David Rothstein is a deep and thorough student of Socialism. Theoretically, he believes that he knows the only true way to cure the wounds of humanity; he reverences Marx as some men do Mohammed. But in real life he is fussy, narrow, selfish and without personal loyalty. He cannot imagine applying his doctrines to his immediate surroundings, and so he fundamentally fails.
Fresh from London, he spent his time ordering suits from the Soviet tailor and fuming because they did not fit perfectly; this in a country literally of rags. He was more worried about his son’s dismissal from Oxford than about the thousands of young men being slaughtered on the various Russian fronts. He exclaimed generously, “We must have victory no matter how many men it takes!” But he kept his own sons in England. He could never see anything in Wells’ articles for American papers except the flippant remarks about Marx which made him writhe in mental agony.
At present Rothstein is Ambassador to Persia, and Litvinov and Krassin are working in harmony.
There are many other men in the Foreign Office of interesting and varied character; very few are workmen or peasants.

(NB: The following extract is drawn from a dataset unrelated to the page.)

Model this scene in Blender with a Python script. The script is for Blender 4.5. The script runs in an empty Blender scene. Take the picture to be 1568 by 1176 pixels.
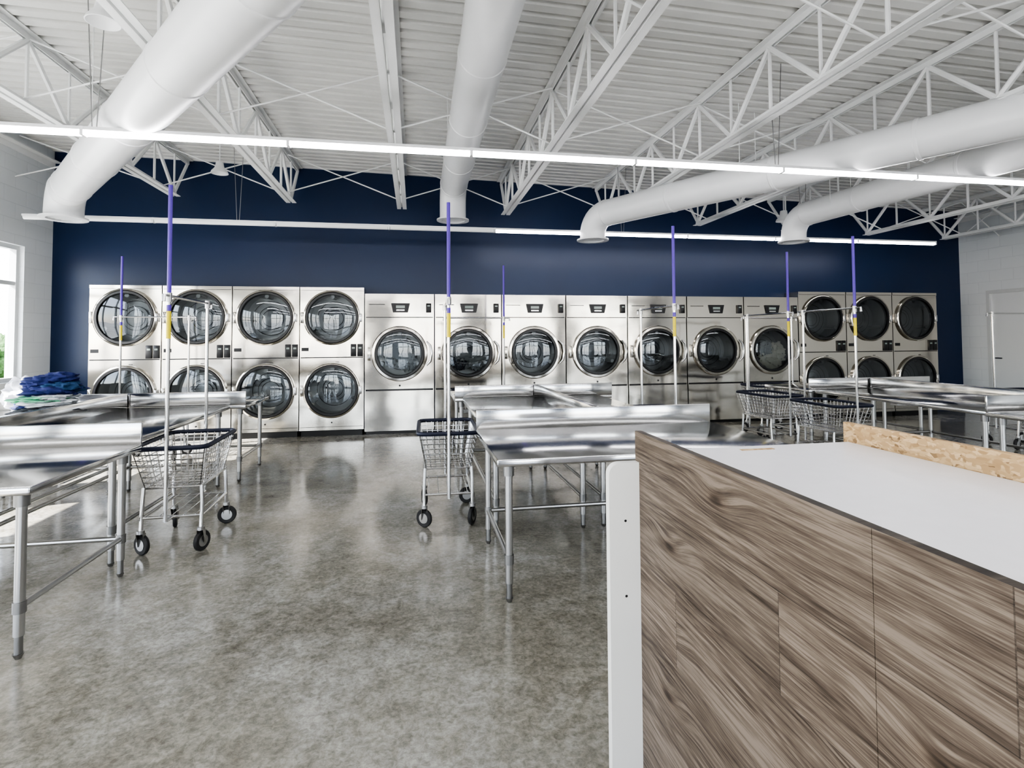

I will take for example, four typical men: Weinstein, Karakhan, Florinsky and Axionov.
Weinstein was one of the Editors of the Russian daily paper Novy Mir, in New York, and secretary to Ludwig Martens, who directed the Soviet Bureau on Fortieth Street. He was deported with Martens. Immediately upon his arrival in Moscow he became head of the Anglo-American Department of the Foreign Office. Almost his entire staff are ex-Americans. English is more generally spoken among them than Russian.
Michael Karakhan is head of the Eastern Department when Tchicherin is in Russia; when Tchicherin attends the conferences, he is elevated to Tchicherin’s place. Karakhan is an Armenian and, more through favorable circumstances than any astonishing ability, has achieved his high official position.
I always think of him as getting into or out of an automobile. During the first days of the revolution he “requisitioned” Rasputin’s car, a gorgeous affair which had been the gift of the Empress and was made especially for the mysterious priest. Karakhan never walks anywhere and his car is always waiting for him in front of his home or the Foreign Office. An evidence of his cleverness was his ability to keep for himself the whole lower floor of the most lovely private palace in Moscow, while Lenin and Tchicherin lived as meagerly as workmen.
He is a faultless dresser. And he has the rather dubious distinction of being the only Commissar who divorced his wife under the new marriage laws. He immediately married again.
Karakhan is one of those surprising figures of the revolution who, without possessing marked talents or great idealism, nevertheless rose to power.